The research culminates in a series of finished furniture propositions, Arks I through VI, each demonstrating a different strategy of textile and timber containment. The arks were given to different households to own in perpetuity in exchange for three months of participant feedback accompanied by images of the furniture in use. Participant engagement is framed conceptually as affording a window into everyday practices within the home, with the arks acting as post-design "probes" to illuminate how people place furniture, memorialise loved ones, store and display their objects. Drawing on ideas from practice theory and the emergent field of Practice-Oriented Design, this phase focussed on how furniture can be a mediating artefact at the nexus of homes, people, their possessions and the cultural patterns that ordinary use reinforces, resists, or reinterprets.

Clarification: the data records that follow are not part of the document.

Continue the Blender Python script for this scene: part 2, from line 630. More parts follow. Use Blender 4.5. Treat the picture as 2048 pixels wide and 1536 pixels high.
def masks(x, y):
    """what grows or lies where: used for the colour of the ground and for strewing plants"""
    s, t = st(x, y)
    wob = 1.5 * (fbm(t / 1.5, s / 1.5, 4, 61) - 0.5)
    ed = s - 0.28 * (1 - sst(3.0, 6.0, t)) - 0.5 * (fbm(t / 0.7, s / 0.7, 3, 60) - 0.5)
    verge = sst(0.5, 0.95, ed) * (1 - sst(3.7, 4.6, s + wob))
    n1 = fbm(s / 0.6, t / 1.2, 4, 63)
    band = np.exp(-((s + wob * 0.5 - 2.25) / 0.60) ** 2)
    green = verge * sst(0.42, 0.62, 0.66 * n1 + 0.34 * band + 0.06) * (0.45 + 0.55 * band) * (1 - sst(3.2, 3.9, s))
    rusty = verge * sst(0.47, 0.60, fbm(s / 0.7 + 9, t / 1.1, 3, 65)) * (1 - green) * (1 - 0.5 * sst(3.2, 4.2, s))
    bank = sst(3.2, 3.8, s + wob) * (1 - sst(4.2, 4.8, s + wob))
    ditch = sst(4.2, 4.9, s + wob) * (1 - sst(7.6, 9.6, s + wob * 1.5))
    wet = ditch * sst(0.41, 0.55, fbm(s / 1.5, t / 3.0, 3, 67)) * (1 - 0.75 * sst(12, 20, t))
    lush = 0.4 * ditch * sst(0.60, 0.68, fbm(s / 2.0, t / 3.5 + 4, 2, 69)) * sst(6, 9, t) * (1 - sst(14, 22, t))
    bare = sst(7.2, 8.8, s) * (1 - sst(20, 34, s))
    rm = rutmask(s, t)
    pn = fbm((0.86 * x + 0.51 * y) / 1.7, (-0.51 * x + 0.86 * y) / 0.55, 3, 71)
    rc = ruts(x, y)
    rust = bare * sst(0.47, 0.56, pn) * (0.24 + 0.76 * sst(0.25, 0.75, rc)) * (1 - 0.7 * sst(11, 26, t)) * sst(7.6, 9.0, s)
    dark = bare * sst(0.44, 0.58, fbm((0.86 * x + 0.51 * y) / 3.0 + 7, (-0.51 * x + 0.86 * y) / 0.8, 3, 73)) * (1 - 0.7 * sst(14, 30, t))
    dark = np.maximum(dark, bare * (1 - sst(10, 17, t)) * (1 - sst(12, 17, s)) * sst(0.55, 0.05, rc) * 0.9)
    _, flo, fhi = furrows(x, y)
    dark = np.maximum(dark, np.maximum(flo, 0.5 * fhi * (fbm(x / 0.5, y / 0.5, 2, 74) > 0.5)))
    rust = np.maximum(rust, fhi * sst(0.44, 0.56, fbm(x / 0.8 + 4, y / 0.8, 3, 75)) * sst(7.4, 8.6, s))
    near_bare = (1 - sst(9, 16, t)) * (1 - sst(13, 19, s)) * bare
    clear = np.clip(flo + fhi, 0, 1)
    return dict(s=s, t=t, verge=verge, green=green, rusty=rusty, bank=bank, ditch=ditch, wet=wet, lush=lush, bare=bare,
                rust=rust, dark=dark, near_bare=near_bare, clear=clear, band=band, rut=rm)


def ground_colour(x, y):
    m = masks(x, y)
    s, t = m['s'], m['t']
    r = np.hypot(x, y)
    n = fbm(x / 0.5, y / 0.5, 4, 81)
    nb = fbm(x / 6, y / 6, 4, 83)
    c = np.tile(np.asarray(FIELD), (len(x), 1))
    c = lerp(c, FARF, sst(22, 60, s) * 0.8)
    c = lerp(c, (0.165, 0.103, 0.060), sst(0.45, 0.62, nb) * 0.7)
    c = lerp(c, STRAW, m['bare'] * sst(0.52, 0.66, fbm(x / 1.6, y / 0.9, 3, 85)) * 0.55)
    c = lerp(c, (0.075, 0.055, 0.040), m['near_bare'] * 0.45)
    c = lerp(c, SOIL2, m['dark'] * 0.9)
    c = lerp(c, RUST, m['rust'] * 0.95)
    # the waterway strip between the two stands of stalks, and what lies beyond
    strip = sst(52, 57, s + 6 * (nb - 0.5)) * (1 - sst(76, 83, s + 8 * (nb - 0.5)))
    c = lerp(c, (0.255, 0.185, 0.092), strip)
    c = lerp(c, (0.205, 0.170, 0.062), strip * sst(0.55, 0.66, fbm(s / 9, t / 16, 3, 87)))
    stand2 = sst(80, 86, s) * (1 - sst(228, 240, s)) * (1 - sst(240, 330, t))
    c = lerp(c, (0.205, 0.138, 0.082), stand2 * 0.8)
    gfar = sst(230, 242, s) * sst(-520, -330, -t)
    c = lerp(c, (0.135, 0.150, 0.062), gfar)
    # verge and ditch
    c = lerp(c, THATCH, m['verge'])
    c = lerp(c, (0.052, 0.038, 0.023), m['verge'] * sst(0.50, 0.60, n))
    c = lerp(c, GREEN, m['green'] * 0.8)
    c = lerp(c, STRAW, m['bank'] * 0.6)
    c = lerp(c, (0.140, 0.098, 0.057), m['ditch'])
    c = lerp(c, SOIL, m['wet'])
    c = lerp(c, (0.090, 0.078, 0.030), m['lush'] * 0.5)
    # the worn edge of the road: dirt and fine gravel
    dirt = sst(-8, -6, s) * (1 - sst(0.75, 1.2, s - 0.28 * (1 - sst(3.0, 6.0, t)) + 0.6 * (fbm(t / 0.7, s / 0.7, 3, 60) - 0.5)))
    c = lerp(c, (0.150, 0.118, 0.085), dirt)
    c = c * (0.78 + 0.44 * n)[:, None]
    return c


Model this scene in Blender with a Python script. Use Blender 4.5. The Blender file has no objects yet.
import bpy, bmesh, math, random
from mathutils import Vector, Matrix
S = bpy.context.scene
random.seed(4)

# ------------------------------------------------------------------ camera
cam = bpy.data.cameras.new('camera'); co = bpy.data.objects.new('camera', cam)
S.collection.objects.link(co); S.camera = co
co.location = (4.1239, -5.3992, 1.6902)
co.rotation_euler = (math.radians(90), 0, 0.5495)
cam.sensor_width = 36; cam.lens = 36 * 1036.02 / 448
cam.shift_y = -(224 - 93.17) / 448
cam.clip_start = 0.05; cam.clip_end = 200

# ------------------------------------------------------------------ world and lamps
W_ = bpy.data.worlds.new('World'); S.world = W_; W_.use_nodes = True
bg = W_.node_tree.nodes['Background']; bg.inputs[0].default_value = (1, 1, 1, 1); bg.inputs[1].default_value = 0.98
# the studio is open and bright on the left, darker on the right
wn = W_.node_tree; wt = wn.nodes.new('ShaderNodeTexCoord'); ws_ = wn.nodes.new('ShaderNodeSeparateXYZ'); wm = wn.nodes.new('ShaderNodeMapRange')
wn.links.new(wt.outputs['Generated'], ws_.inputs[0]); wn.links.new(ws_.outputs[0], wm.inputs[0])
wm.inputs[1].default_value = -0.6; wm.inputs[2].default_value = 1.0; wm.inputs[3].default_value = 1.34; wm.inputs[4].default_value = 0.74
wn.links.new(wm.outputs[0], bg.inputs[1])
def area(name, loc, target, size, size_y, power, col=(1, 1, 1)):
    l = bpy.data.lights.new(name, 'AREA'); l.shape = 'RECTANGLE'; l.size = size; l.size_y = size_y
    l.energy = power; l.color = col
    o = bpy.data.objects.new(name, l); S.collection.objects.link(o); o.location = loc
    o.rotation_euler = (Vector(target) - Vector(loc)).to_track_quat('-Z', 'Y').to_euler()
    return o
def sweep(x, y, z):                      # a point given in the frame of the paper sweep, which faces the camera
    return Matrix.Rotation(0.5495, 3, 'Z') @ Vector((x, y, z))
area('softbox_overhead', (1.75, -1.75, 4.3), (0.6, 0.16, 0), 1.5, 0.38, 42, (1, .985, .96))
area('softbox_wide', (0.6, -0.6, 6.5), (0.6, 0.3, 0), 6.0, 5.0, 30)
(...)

Using unconventional formal elements and containment strategies, the Collecting Ourselves trial phase inserts an unfamiliar piece of furniture into homes. Through this novel mediating artefact, Collecting Ourselves has yet to provoke significant changes in how participants store their treasured possessions; nonetheless, participants demonstrated imaginative alternative uses for the furniture. This result corroborates Michel de Certeau's assertion that consumers, as "non producers," are creative producers through their use of things they acquire. Thus, the personal furniture from Collecting Ourselves demonstrates a method for fostering the practice of everyday creativity within the home, which may in time engender personal attachment to the furniture while simultaneously producing a stronger sense of self.